Owens retires from Test officiating

Revered referee Nigel Owens has officially confirmed that he will be retiring from officiating at the top level after a record-breaking 100-Test career.

Following a stellar career, spanning 17 years and 210 matches in total, including exactly 100 as referee, one of the most decorated personalities in the game has called time on officiating Test rugby.

Owens reached the very pinnacle of the game when taking charge of the Rugby World Cup 2015 final between New Zealand and Australia at Twickenham and received the World Rugby Referee Award a day later.

Undoubtedly one of the game’s most enthusiastic and well-renowned ambassadors, he became the first referee to take charge of 100 Tests when he held the whistle for France vs Italy in the Autumn Nations Cup in Paris on 28 November 2020 – 17 years after his Test debut in February 2003 when he was in the middle for Portugal vs Georgia in Lisbon.

Owens refereed his 50th Test on 24 November 2012 when he took charge of Ireland vs New Zealand in Dublin, and he surpassed South Africa’s Jonathan Kaplan as the most-capped referee with his 71st Test on 11 June 2016 when Fiji hosted Tonga in Suva.

Speaking in a Wales Rugby Union video, the Welsh referee expressed his happiness to have gone out at 100 caps.

‘Nobody has a divine right to go on forever,’ Owens said. ‘There comes a time where it’s time to move on, so the refereeing at a Test-match level will come to an end now.

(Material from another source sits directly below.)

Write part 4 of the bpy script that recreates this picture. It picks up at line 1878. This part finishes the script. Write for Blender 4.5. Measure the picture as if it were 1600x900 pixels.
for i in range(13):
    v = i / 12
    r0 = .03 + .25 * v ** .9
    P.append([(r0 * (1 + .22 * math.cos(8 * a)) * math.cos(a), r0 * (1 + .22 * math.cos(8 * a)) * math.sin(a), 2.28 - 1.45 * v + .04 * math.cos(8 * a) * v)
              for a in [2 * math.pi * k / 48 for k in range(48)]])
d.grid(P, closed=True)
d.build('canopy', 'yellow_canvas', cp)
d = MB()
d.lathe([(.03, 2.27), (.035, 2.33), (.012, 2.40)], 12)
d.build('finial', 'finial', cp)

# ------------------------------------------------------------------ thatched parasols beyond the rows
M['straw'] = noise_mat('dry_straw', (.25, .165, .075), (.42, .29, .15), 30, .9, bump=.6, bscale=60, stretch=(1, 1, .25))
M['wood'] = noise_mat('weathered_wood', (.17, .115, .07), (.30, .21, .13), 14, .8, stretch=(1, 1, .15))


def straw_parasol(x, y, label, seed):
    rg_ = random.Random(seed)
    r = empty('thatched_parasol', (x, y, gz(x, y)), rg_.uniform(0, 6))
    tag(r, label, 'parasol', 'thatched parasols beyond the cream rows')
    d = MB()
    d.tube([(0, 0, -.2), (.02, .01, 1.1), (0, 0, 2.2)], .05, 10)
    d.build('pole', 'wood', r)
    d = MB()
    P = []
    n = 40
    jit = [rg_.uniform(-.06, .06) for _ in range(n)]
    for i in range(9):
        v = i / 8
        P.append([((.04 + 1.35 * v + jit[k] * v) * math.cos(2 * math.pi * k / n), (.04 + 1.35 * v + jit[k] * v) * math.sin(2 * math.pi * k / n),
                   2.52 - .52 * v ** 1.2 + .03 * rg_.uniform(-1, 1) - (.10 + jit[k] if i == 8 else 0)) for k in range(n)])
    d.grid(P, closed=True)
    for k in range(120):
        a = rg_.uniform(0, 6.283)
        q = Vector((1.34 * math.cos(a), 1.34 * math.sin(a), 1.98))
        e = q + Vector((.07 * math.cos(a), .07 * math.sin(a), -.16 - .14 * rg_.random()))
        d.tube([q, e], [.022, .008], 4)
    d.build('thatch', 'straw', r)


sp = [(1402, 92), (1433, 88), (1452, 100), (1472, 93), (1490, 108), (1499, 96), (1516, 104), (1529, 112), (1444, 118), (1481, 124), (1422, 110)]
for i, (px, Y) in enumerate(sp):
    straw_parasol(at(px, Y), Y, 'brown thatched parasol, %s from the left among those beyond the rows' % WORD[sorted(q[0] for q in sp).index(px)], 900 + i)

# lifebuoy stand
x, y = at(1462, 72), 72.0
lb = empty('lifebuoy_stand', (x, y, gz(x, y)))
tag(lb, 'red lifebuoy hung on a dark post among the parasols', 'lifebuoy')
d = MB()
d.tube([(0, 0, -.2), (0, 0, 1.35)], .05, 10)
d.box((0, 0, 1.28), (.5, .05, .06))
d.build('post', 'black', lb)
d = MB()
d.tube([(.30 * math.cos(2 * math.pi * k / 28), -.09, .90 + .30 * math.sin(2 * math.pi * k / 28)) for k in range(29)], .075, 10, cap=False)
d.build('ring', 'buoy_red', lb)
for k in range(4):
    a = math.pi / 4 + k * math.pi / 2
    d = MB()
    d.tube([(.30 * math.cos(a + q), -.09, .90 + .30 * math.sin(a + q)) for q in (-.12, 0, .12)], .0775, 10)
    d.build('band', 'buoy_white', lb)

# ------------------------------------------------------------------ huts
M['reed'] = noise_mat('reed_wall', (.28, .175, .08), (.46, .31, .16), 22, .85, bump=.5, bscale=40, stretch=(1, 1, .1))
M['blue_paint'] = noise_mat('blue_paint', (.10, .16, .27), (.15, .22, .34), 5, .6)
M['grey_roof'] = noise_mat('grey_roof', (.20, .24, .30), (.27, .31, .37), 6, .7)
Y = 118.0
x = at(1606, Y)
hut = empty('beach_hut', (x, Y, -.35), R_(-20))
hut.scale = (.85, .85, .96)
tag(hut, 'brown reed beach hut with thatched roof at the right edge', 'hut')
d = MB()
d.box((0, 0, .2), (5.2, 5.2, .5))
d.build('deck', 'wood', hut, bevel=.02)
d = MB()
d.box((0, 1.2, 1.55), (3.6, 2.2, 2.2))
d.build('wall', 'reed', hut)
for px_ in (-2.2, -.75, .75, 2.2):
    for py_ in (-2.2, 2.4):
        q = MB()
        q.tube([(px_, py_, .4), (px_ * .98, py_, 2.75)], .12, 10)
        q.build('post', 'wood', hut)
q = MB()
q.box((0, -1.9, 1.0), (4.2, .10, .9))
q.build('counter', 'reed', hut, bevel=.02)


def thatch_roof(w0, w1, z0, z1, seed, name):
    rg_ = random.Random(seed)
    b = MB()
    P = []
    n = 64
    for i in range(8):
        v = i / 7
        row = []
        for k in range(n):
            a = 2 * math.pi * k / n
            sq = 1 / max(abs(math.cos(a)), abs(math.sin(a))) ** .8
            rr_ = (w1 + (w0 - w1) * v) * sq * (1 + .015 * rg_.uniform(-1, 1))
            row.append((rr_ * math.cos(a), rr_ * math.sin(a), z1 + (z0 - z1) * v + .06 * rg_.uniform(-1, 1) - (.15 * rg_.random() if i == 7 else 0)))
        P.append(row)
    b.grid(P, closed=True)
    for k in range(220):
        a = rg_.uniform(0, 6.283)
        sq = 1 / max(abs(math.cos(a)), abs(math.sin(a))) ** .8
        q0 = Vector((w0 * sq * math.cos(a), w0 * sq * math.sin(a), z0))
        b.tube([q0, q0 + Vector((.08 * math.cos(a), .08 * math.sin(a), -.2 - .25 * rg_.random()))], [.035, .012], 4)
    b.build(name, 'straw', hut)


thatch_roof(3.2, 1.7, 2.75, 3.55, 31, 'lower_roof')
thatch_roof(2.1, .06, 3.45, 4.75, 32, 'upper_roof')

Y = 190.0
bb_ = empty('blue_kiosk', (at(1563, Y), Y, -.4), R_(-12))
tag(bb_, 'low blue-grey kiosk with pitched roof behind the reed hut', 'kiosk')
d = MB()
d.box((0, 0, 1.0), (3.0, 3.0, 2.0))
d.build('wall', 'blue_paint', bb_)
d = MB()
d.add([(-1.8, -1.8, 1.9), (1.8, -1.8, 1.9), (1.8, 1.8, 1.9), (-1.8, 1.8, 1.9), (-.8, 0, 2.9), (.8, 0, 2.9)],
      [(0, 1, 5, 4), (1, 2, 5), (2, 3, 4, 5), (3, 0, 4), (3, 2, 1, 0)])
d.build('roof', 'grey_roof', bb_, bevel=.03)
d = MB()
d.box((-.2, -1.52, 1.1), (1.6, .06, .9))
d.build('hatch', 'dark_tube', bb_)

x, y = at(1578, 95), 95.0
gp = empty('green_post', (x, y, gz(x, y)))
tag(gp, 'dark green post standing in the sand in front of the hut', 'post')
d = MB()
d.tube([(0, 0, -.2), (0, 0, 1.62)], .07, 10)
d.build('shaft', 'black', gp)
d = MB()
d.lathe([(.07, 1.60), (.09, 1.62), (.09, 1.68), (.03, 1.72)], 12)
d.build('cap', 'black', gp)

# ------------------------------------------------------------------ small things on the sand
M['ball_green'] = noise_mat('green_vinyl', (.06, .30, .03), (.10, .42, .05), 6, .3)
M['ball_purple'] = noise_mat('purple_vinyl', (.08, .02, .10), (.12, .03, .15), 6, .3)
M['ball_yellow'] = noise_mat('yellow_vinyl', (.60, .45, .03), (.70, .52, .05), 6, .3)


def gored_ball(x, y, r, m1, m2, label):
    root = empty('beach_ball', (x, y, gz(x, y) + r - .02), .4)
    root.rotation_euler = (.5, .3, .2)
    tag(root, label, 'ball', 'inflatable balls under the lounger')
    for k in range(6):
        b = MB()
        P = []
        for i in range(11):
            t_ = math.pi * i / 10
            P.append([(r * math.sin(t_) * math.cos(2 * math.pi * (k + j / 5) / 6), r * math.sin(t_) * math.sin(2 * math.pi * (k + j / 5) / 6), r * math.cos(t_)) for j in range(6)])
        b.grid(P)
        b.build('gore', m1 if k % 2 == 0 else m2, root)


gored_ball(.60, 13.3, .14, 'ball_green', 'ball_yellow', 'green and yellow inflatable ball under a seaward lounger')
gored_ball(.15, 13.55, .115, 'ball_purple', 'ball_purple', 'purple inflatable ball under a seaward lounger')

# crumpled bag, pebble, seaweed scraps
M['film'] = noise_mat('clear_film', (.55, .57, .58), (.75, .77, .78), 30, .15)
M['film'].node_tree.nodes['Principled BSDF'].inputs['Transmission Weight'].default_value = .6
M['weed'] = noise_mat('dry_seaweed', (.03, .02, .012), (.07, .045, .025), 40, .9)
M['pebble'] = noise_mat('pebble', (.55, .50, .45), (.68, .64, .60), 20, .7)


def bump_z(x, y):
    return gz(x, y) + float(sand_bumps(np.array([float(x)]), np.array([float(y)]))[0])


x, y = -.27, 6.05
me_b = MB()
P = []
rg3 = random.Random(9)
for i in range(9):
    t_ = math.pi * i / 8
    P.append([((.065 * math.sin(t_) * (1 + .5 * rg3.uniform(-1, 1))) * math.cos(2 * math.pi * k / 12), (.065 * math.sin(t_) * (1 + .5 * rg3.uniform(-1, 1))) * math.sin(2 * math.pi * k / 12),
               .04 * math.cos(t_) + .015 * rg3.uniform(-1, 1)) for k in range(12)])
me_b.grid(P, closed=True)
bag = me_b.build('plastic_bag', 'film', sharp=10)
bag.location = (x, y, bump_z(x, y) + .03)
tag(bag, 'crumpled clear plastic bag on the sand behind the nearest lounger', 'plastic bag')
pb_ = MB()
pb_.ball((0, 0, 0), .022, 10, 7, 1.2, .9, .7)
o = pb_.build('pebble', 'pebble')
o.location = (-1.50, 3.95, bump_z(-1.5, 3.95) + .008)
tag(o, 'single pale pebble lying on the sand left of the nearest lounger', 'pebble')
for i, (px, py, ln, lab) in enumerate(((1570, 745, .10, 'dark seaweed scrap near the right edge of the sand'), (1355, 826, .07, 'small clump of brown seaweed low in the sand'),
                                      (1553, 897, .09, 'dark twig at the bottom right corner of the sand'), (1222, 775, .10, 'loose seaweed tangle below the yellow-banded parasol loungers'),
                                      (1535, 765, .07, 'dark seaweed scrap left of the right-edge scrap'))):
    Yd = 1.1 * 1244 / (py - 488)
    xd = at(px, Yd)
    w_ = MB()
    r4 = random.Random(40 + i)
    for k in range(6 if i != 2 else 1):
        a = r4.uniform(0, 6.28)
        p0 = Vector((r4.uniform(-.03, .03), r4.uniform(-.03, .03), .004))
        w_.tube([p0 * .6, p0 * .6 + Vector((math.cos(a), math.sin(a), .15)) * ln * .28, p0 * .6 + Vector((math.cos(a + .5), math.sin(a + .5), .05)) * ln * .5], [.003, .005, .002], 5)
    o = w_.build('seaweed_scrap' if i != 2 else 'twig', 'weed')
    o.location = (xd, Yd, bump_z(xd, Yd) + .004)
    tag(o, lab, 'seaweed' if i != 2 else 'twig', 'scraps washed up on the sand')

To go out on a hundred is a good time to go. Reaching a hundred caps is a milestone and something I’m proud of but, more importantly, I’ve made my family and community proud as well. I wouldn’t change one thing, from travelling all over the world for the best part of the last 20 years to being involved in some of rugby’s greatest occasions.

‘One of the most important values and ethos of rugby union is the value of respect. Rugby I believe upholds a tradition and value of respect better than any other sport in the world. There’s a lot of things that rugby needs to improve and do better, but one thing it certainly does lead on is inclusiveness, diversity, fair play and equality for all and that is something that I’m very proud to be part of in rugby.

‘I certainly will be refereeing the community game, some junior clubs on a Sunday morning or school games or even club games to put something back, because I think it’s hugely important when you are very fortunate to get so much out of something that you give something back into it as well.’